Yielding Results

William Ehart

I INVEST FOR GROWTH, not income. That will likely change as I get closer to my 2028 planned retirement. For now, I diversify my portfolio mainly with cash and short-term bonds with the goal of stability, not yield. Yet this article is about the yield I receive.

Why focus on yield? Some say everyday investors overemphasize the importance of dividends, and maybe that’s true of me. But with much of the U.S. stock market richly valued—and now that I’m only five years from retirement—I feel pretty good about my portfolio’s yield, currently around 3%.

Indeed, if the stock market’s price-earnings multiple stops its upward trajectory of the past 40 years, dividends should become a greater part of total return than in the past. Likewise, with the decades-long bond bull market probably over, yield will be an even more important driver of returns for bond investors going forward.   

My portfolio yield is higher than the pair of funds I benchmark against, iShares Core Growth Allocation ETF (symbol: AOR), which yields 2.3%, and iShares Core Aggressive Allocation ETF (AOA), which yields 2%. Both are global funds that track the major developed and emerging market stock indexes, as well as those of U.S. and foreign bonds.

My relatively large allocation to cash investments, including money market funds, certificates of deposit and short-term Treasurys, contributes greatly to my portfolio’s overall yield. Thanks to today’s high federal funds rate, my cash investments yield more than the 4.3% offered by the overall investment-grade bond market, as measured by iShares Core U.S. Aggregate Bond ETF (AGG).

I also own some conventional bonds through my two balanced funds, and I’m slowly building a position in high-yield “junk” bonds with my 401(k) contributions. High-yield bonds are a new asset class for me. Why bother? With the U.S. stock market so pricey, I wanted to take a bit less risk with the aggressive side of my portfolio, while still having the chance for rich returns.

My 3% yield is also partly earned from my stake in foreign value stocks. They’ve done well this year relative to the broader foreign indexes, as I wrote here. Most of my foreign exposure is through my largest position, iShares MSCI World ETF (URTH), a global developed markets index fund that includes U.S. shares. But I add a value tilt to my international stock holdings with Dimensional International Value ETF (DFIV) and Dimensional International Small Cap Value ETF (DISV).

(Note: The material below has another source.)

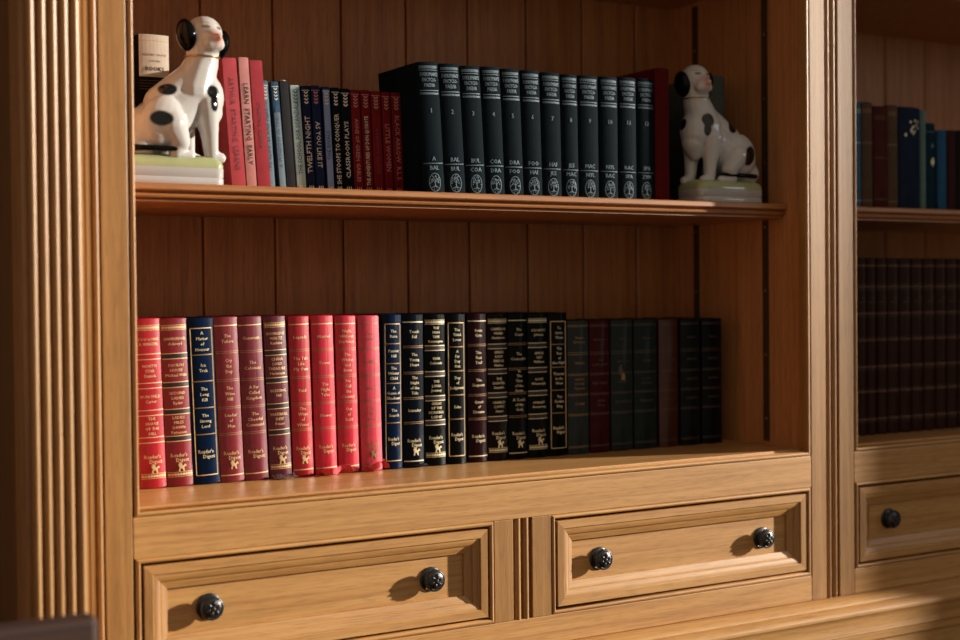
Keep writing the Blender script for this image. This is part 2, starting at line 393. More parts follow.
def bookcase(label, ox, knobs):
    """face-framed oak bookcase unit; ox shifts the centre bay's x"""
    root = thing('bookcase', label, 'bookcase', (ox + 0.9625, 0, ZB))
    inv = Matrix.Translation((-0.9625, 0, -ZB))
    kids = []
    def add(o): kids.append(o); return o
    XL, XR = 0.4255, 1.4922           # outer edges of the face frame
    OL, OR = 0.4592, 1.4603           # outer edge of the opening bead
    def bx(name, x0, x1, y0, y1, z0, z1, mat, bev=.0009):
        q = MB(); q.box(x0, x1, y0, y1, z0, z1); return add(q.build(name, M[mat], None, bevel=bev))
    # stiles with their fine quirk beside the bead
    bx('stile', XL + .0012, OL - .0026, 0, .024, ZB, 1.84, 'oak_z'); bx('stile', OR + .0024, XR - .0004, 0, .024, ZB, 1.84, 'oak_z')
    bx('rail', OL - .002, OR + .0016, .0001, .024, .9656, 1.0114, 'oak_x'); bx('rail', OL - .002, OR + .0016, .0001, .024, ZB, .8362, 'oak_x')
    bx('rail', OL - .002, OR + .0016, .0001, .024, 1.755, 1.84, 'oak_x')
    q = MB(); q.frame(OL, OR, 1.0118, 1.754, BEAD); add(q.build('bead_moulding', [M['oak_x'], M['oak_z']], None, smooth=50))
    # carcass
    SL, SR = 0.4652, 1.4620
    bx('side_panel', SL - .016, SL, .0165, DEP + .012, ZB, 1.84, 'side_z'); bx('side_panel', SR, SR + .016, .0165, DEP + .012, ZB, 1.84, 'side_z')
    bx('deck', SL, SR, .0162, DEP, ZDECK - .018, ZDECK, 'oak_x', .0008)
    bx('soffit', SL, SR, .03, DEP, ZTOP, ZTOP + .02, 'side_z', .0008)
    # v-jointed back boards: one outline with grooves
    pr = [(SL, DEP + .012), (SL, DEP)]
    k = 0.6540 - 0.1044 * 2
    while k < SR - .012:
        if k > SL + .012: pr += [(k - .0030, DEP), (k - .0022, DEP + .007), (k + .0012, DEP + .007), (k + .0016, DEP + .0015), (k + .0044, DEP)]
        k += 0.1044
    pr += [(SR, DEP), (SR, DEP + .012)]
    q = MB(); q.prism(pr, 'z', ZB, 1.84); add(q.build('back_panel', M['back_z'], None))
    q = MB(); q.prism([(a, b + ZSH - 1.3785) for a, b in shelf_prof()], 'x', SL + .0022, SR - .0022); add(q.build('shelf', M['oak_shelf'], None, smooth=24))
    for xs, sg in ((SL, 1), (SR, -1)):
        for y0 in (.0868, .2480):
            q = MB(); xa, xb = (xs, xs + .0016) if sg > 0 else (xs - .0016, xs)
            q.box(xa, xb, y0, y0 + .0125, 1.026, 1.71)
            t = add(q.build('shelf_track', M['track'], None))
            zz = 1.06
            while zz < 1.70 and ox == 0 and sg < 0:
                q = MB(); q.lathe([(.0022, 0), (.0022, sg * .0006), (.0010, sg * .0011)], (xs + sg * .0016, y0 + .0062, zz), 'x', 10); zz += .0965
                q.build('screw', M['screw'], t)
    # drawers
    D = ((.4597, .9176), (1.0057, 1.4603))
    for (a, b), ks in zip(D, knobs):
        q = MB(); q.frame(a, b, .8365, .9655, BEAD); add(q.build('bead_moulding', [M['oak_x'], M['oak_z']], None, smooth=50))
        add(drawer(None, a, b, .8365, .9655, ks))
    # upright between the drawers, with two beads planted in the middle
    bx('mullion', .9180, .9466, .0001, .024, .8362, .9656, 'oak_z'); bx('mullion', .9752, 1.0052, .0001, .024, .8362, .9656, 'oak_z')
    add(reeded(.9466, .9752, .8362, .9656, None, 'reeded_trim', .0055, ((.9550, .0044), (.9672, .0044))))
    for o in kids:
        o.parent = root
        o.matrix_parent_inverse = Matrix.Identity(4)
        o.location = (-0.9625, 0, -ZB)
    return root

bookcase('oak bookcase bay with two open shelves, holding the red condensed books and both spotted dogs', 0.0,
         (((0.5465, .9012), (0.8334, .9000)), ((1.0893, .8988), (1.3764, .8984))))
bookcase('shadowed right-hand oak bookcase bay holding the ribbed brown leather volumes', 1.0920,
         (((0.5420, .9030), (0.8282, .9000)), ((1.0825, .8988), (1.3686, .8984))))
f = thing('reeded_strip', 'narrow vertical oak strip with two raised beads between the two bookcase bays', 'trim', (1.505, 0, ZB))
o = reeded(1.4924 - 1.505, 1.5176 - 1.505, 0, 1.84 - ZB, f, 'beads', .006, ((1.4996 - 1.505, .0038), (1.5112 - 1.505, .0042)))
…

These two funds invest only in developed countries, and yield 4% and 2.6%, respectively. Meanwhile, my emerging markets exposure comes from iShares MSCI Emerging Markets ex China ETF (EMXC), which yields 2.4%.

My value bias at home also comes with good dividends, even if U.S. value stocks’ overall returns have lagged growth shares this year. Vanguard Small-Cap Value ETF (VBR) yields 2.3%, compared with 1.5% for the S&P 500. The Income Fund of America (AMEFX) and Exxon Mobil (XOM) shares that I inherited yield 3.5% and 3.7%, respectively, while the Lockheed Martin (LMT) shares I purchased in late 2021 yield 2.7%.